Pictures tell stories. We learn this from our earliest days. Our parents read to us—lulling us towards sleep in that sing-song cadence we know so well—and we are enraptured not only by the words, but with the images that compliment them. Sure, we may outgrow our love of picture books, but we never forget the indelible joy of seeing a narrative unfold before us. Perhaps that’s why so many of us love comic books and graphic novels, and why nearly all of us are drawn to TV and film.
But pictures don’t have to be expressly tied to a complimenting narrative in order to tell a story. For instance, think of a favorite photograph—or better yet, go find one. (Yes, right now. Look in the frames on your desk or your wall, scan the covers on your bookshelves, or even (sigh) scroll through your phone if you must.) Find a photograph that compels you to know more—about the setting, about the subject, even about the person on the other side of the camera. How many stories could that one photograph tell?
In his short tour de force Camera Lucida, French writer and philosopher Roland Barthes attempts to make sense of his own interest in photography, and in doing so, suggests for the reader a framework for understanding photographs as a distinctly narrative experience. Years ago, I read Barthes’s work in tandem with W.G. Sebald’s stunning novel Austerlitz, a book which masterfully uses photographs—their materiality and notion they are imbued with memory—as a narrative device. I’ve been obsessed with reading photographs as texts ever since.
My debut novel, The Act of Disappearing, is grounded by an opening image: a photograph taken in 1964 of a woman falling from a train bridge into the Ohio River, clutching to her chest what appears to be a baby. The rest of the book is a race to discover all the mysteries embedded in that image. Of course, the use of photographs as a plot device in mystery novels (in general) and crime fiction (in particular) is a staple of the genre: crime scenes, witness testimony, missing persons reports—opportunities abound for photographs to become an integral part of the discovery process for both the characters and their readers.
But beyond constructs of narrative device, photographs can serve as a primary means of inspiration for the subject matter of the story itself. As Barthes suggests, the subject of any photograph is transformed into a kind of death as soon as the shutter clicks—that is, once the light of a fleeting moment is caught on film, the object observed in the picture can never again be precisely the same as it was when entombed on the developed film. When thought of this way, photographs are interesting not only for the way they invite a reading of the image as captured in the now, but also the imaginings they demand of the before and after the picture is taken. Perhaps an example will help. It’s a famous one—written about countless times—so maybe you’ll know it.

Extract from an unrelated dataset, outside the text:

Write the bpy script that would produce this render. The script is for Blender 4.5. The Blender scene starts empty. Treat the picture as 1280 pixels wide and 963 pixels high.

In 1947, photography student Robert Wiles witnessed a young woman jumping to her death from the observation platform of the Empire State Building. Within minutes of the fatal act, Wiles captured an image of the woman, 23-year-old Evelyn McHale, in a photograph that has often been dubbed—and I’m careful to quote here—“The most beautiful suicide.” I have to admit: despite my reflexes against that description, I understand it. In the photograph, McHale is reposed atop the crumpled roof of a limousine as if she were positioned there for that precise shot: makeup perfectly applied, legs gracefully crossed at the ankle, face serene. It is a haunting image for its uncanny amalgamation of horror and beauty.
Like all photographs, the image captures the now: the precise moment when the shutter clicks, a singular instance that can never be recreated. But the image also invites a reading of the before: Who was Evelyn McHale? What was her story? Did she know what the day would hold when she put on her makeup that morning? What tragic events led her to the top of the building, and what was going through her mind just before she stepped off?
Likewise, and in some ways more interestingly, the photograph invites a reading of the after: what are the consequences of that moment, and for whom? Who are the people most intimately connected with this woman? What will their lives be like without her? What will they feel when they see the image of her body published and republished again and again? Who will feel guilt over her fatal act, and in what ways is that guilt justified or not?
It’s very likely that these types of questions emerge in us from the moment when see such a photograph—whether we are consciously aware of them or not. But when we find those rare, special pictures that compel us to return to them again and again, we might find ourselves looking for deeper meaning and sharper angles—stories that are less self-evident, more surprising.
That’s the magic of drawing narrative inspiration from photographs: the stories that splinter from a single picture are endless, especially in the case of fiction, where the seed of an idea can blossom in wild and unpredictable ways. For instance, if I were writing the story of “the most beautiful suicide,” I might be as equally compelled to write about the man behind the camera as I was to write about McHale herself. Why was Robert Wiles across the street from the Empire State Building that day? After the tragedy, why was his first impulse to take a photograph? Later in life, how did he feel about the fact that the horrific end of McHale’s life was the catalyst for his own notoriety?
Of course, a photograph need not be famous, or tragic, or emotionally taxing to invite the interpretation of story. What about the photographs that we take every day—those pictures we post to our social accounts or save to our lock screens? What stories are right there, lost to the infinite scroll of our smartphone camera rolls, waiting to be told? Perhaps it is worth taking a careful look—not just at the image captured in the now, but the bleeding edges of the before and after.